Grace Darling, a lighthouse keeper's daughter from Northumberland. She is dedicated to the daily - and nightly - work of maintaining the lighthouse for it's guiding light is essential for the safety of all sailors and shipping off this rugged northern coast. In the morning of September 7th, 1838 she and her father battle against a storm rowing out to a nearby island to rescue survivors of a shipwreck. It is an act of bravery that causes Grace to remembered for her bravery and determination even as far forward in time as today.

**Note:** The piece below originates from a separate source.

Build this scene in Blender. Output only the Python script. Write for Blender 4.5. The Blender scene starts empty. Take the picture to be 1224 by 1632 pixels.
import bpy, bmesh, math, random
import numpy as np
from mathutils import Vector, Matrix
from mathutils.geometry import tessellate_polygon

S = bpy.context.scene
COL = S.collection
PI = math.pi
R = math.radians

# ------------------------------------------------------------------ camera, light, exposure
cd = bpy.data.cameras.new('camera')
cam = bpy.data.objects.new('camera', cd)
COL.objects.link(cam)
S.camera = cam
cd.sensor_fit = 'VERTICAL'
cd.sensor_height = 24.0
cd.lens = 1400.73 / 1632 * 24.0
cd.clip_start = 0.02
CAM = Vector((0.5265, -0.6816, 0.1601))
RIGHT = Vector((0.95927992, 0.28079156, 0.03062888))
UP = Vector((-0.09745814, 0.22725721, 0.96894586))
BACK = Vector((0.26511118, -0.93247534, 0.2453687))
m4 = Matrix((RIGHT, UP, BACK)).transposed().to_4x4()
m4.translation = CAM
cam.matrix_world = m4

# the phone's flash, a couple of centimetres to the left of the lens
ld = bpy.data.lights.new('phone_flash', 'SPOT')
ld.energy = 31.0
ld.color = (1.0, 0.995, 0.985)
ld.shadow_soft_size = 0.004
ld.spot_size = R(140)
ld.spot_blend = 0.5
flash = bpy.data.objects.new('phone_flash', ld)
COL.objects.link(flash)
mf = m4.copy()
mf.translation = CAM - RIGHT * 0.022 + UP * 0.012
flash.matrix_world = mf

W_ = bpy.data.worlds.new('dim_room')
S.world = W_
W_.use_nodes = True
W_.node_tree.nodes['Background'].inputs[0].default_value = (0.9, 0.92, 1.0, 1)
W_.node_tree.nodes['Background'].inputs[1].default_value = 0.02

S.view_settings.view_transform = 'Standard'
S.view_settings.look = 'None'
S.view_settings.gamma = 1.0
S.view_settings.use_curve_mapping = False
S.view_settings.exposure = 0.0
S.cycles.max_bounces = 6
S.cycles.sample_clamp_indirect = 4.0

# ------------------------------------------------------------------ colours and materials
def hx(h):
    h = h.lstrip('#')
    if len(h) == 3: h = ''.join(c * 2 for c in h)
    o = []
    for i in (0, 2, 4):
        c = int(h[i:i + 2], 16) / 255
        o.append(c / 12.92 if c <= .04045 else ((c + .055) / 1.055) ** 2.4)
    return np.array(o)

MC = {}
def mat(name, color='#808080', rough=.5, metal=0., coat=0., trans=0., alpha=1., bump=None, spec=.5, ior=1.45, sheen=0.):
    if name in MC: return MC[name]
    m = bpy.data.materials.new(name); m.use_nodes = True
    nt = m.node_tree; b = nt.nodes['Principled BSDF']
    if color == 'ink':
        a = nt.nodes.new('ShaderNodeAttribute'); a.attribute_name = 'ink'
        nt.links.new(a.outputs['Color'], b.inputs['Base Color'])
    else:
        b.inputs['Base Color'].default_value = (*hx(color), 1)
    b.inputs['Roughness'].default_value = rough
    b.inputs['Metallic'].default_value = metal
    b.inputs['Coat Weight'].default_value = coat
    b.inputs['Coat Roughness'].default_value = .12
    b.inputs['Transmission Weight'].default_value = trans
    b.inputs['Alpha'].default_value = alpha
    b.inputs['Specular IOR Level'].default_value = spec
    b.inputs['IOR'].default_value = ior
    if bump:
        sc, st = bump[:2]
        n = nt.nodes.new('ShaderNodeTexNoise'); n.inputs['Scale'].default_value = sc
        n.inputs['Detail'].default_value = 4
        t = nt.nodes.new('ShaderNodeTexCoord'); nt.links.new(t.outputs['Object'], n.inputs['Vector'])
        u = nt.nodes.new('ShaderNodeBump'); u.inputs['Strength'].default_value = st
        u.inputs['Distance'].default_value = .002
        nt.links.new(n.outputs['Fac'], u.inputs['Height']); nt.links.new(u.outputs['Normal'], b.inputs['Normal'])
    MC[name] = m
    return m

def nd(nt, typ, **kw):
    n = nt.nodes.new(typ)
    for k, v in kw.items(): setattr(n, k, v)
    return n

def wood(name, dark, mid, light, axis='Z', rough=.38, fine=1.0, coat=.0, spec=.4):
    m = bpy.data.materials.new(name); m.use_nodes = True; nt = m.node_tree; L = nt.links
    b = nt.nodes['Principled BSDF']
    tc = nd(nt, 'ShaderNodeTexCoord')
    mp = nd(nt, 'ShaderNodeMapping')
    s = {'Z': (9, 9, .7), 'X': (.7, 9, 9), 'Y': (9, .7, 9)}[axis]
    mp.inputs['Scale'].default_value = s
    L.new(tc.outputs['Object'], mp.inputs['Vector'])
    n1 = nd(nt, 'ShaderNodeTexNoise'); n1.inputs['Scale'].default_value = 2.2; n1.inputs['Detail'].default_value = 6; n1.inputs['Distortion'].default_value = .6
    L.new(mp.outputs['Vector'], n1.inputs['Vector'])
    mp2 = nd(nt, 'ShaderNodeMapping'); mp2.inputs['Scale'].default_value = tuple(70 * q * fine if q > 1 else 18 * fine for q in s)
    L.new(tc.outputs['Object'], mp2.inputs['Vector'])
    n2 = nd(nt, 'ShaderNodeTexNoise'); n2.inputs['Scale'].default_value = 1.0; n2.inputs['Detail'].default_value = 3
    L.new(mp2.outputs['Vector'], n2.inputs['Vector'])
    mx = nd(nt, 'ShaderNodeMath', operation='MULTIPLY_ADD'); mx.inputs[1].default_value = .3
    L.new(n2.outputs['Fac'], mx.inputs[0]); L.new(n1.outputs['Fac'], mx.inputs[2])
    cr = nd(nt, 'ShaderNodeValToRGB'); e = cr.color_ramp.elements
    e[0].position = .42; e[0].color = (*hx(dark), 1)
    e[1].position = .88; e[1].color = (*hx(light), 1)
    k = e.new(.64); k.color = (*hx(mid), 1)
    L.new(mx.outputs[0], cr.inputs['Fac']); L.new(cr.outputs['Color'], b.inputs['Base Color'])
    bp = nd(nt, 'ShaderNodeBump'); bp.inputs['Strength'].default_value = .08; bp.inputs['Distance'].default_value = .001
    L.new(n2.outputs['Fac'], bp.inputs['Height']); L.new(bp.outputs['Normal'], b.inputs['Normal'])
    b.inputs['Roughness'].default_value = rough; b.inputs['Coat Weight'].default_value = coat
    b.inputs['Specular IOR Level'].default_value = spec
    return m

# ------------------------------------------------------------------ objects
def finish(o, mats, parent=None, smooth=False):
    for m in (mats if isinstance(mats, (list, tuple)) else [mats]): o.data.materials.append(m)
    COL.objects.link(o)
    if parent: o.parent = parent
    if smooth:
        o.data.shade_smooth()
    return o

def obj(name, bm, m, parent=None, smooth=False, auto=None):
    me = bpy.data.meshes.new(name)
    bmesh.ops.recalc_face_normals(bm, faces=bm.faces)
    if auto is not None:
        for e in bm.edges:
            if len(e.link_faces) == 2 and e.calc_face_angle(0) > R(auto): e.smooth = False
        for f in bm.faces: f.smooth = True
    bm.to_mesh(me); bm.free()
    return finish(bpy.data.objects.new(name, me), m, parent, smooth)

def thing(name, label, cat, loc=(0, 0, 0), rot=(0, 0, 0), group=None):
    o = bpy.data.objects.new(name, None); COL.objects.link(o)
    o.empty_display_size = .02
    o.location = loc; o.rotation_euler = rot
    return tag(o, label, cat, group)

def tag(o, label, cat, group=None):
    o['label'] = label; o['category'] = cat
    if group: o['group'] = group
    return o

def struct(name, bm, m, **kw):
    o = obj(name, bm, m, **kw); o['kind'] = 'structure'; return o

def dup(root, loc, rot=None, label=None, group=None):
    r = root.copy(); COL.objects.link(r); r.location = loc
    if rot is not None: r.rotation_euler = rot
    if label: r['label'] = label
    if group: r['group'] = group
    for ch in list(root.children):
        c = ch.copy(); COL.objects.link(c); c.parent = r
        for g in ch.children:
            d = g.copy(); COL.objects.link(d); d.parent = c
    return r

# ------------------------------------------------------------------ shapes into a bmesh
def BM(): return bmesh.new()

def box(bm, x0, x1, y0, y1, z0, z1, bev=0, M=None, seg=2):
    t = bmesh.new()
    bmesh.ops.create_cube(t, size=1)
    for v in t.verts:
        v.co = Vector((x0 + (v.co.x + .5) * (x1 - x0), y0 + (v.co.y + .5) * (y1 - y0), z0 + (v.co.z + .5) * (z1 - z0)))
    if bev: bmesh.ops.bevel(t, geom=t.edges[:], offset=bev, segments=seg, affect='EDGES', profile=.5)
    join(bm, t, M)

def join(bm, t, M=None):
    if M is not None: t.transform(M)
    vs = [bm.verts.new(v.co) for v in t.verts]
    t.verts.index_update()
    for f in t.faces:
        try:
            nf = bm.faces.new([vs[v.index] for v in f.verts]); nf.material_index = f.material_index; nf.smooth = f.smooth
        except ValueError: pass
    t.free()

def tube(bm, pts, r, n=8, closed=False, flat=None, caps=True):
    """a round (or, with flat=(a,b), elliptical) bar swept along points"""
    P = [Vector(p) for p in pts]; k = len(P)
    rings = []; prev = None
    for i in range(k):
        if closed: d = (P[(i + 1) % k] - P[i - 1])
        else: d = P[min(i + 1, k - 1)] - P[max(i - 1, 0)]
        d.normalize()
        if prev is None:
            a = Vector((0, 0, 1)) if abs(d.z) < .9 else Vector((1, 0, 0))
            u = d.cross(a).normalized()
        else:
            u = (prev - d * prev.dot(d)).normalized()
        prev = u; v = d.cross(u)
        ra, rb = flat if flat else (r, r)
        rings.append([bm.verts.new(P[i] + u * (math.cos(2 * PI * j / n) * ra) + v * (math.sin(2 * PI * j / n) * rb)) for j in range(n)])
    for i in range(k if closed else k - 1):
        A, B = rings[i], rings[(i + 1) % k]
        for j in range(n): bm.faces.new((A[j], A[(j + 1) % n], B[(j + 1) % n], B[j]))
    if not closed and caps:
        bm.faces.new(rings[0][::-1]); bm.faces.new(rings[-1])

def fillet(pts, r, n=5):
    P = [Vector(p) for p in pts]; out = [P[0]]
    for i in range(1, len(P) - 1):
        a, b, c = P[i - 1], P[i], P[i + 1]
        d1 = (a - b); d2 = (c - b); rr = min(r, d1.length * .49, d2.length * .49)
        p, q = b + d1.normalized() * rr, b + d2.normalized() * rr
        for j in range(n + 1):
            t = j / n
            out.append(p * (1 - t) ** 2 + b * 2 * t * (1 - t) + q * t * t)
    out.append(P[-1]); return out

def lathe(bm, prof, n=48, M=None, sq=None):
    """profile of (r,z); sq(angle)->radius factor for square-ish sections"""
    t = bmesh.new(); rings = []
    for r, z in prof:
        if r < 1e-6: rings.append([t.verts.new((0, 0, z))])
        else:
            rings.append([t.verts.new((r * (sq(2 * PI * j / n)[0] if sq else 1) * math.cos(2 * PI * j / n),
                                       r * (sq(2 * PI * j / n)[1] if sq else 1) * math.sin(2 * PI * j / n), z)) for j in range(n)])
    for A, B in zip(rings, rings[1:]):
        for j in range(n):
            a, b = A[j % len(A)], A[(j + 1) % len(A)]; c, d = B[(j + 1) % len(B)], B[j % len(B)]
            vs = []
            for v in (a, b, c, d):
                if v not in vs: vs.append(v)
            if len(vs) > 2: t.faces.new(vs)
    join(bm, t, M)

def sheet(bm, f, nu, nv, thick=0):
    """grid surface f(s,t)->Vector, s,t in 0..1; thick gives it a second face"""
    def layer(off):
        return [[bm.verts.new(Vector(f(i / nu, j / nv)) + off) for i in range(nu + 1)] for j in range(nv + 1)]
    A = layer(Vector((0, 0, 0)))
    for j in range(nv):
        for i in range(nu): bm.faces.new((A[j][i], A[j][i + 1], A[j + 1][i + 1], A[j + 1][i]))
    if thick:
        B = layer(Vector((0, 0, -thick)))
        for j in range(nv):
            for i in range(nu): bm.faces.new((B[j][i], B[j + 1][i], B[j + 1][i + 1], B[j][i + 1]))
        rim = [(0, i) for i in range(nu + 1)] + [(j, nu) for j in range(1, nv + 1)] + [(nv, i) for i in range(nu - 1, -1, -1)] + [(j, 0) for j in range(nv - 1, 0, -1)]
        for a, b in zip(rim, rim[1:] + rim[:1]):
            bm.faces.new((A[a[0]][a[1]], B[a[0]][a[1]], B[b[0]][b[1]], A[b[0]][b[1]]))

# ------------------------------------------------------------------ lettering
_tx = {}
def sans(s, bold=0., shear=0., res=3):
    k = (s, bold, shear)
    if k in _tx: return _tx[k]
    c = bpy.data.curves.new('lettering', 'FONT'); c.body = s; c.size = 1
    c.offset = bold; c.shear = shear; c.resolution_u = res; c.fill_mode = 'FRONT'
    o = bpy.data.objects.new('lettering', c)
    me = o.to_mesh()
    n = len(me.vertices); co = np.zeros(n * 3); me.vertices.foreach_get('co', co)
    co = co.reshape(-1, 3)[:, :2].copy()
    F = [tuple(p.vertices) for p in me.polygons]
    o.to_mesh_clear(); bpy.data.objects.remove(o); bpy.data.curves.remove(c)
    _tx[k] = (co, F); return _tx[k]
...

For this particular novel, one-hundred years later, Matilda Emmerson, nineteen years old and pregnant, travels from Ireland to Rhode Island to stay with Harriet, a distant relative, who happens to be a lighthouse keeper. There, connected by an old portrait, the stories of Matilda, Harriet and Grace combine unfolding into their lives, their relationships, hopes and fears commitments and disappointments. 

The writing is skilful, the flow of the narrative between the two eras very well done, and the detail of nineteenth-century life well-researched. So why my slight disappointment? A personal thing, I think, many readers will thoroughly enjoy this novel (I did enjoy it!) but I was expecting a novel about Grace ... for all its enjoyability I would have been happily content with just Grace's fascinating story, without the additional present-day tale.

Personal preference aside, it's a good read.